More buyers are relying on contracts as price volatility plays havoc on buying plans.
"The downside is that our business is very customized and frequently material requirements change," adds Thomas. "A sheet that was used in abundance one year can be eliminated the next, and the contract will hold us to purchasing these sheets. There are very few metals that I have contracts for because of this reason, but those materials that I have under contract are a huge savings."

And that's what has opened the door for indexing. "Contracts supposedly allow for long-term fixed pricing but indexing provides stability to volatile market," says Don Edwards, director of the global supply chain at industrial valves manufacturer Zy-Tech Global Industries in Stafford, Texas, "by allowing the supplier and buyer to equally share in the price fluctuations based on a mutually agreed index."

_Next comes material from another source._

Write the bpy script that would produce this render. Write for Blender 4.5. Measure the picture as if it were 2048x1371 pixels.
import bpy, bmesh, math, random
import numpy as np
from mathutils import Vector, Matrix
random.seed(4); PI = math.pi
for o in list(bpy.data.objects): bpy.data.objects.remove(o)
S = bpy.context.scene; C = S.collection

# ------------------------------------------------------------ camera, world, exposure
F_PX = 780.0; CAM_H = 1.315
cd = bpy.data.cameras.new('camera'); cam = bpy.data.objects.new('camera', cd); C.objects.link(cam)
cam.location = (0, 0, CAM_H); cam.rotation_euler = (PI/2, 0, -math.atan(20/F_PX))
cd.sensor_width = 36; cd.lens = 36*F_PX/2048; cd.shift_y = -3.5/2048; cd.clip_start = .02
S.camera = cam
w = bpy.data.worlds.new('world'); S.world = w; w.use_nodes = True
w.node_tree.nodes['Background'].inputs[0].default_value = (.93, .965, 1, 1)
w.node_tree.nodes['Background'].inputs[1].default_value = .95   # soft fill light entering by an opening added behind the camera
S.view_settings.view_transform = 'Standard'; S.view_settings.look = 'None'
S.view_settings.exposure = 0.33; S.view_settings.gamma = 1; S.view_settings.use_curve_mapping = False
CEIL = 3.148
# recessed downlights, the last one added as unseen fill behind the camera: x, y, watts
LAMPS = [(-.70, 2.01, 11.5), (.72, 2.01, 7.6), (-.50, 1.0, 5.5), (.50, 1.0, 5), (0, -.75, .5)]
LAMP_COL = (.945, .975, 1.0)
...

Jeff Phillips, the purchasing manager at stretch-wrap equipment maker Highlight Industries in Grand Rapids, Mich., says that indexing "provides some cushion of safety against quick spikes in price from mills." He also sees indexing as "a happy medium between contracts, in which the service centers add a healthy cushion of margin, and spot buying, which leaves buyers even more vulnerable to price spikes."

Even those buyers who use spot buys for some supply are leaning toward indexing for other metals. For example, Peter Meriam, the materials manager at Interroll Manufacturing in Wilmington, N.C., uses spot purchases for "low-usage metals or one-off items that are more or less specials." The advantage of this method is that there is no commitment to purchase the metal until it's needed. "Spot buying allows us to obtain multiple offers for a particular item and ultimately drive the price down through 'spot negotiation' and/or obtain the shortest possible delivery time in order to satisfy our product delivery requirement," he says.

Still, he also uses indexing for what he terms "standard high-usage metals." The advantages of index-based buying is that "pricing has a degree of stability over a specific time period—in most cases, quarterly—so we can forecast price impact for the subsequent quarter based on current market conditions." Overall, he adds, the use of an index "eases the effort to manage the metals portion of our supply chain."

Mohammed S. Mohiuddin, global commodity leader for oilfield giant Schlumberger in Houston, likes contracts because "prices are predictable, supply is guaranteed, there are fixed terms and conditions and there are lower supplier management costs." He says indexing "provides all the benefits of the contract-based system plus lower risk of getting caught on price in a softening market."

In the current volatile metals market, purchasing manager Karen A. Miller at mechanical/electrical assembly firm Atek Manufacturing in Minneapolis, says indexing "is the most preferred buying method (since) prices can be gauged without large swings from month to month and financials can be managed easier."

Price and supply contracts are used especially for London Metal Exchange-based nonferrous and plastics commodities by Michael J. Knights, vice president of global procurement at Goodman Global, a maker of heating, ventilation and air conditioning products "because you can understand your risk, exposure and gains." The Houston-based staff indexes contracts with second-tier suppliers, though. "We fix the price at indexed rate and adjust accordingly; if you then offset pricing with a second hedge, you should come out whole," he says.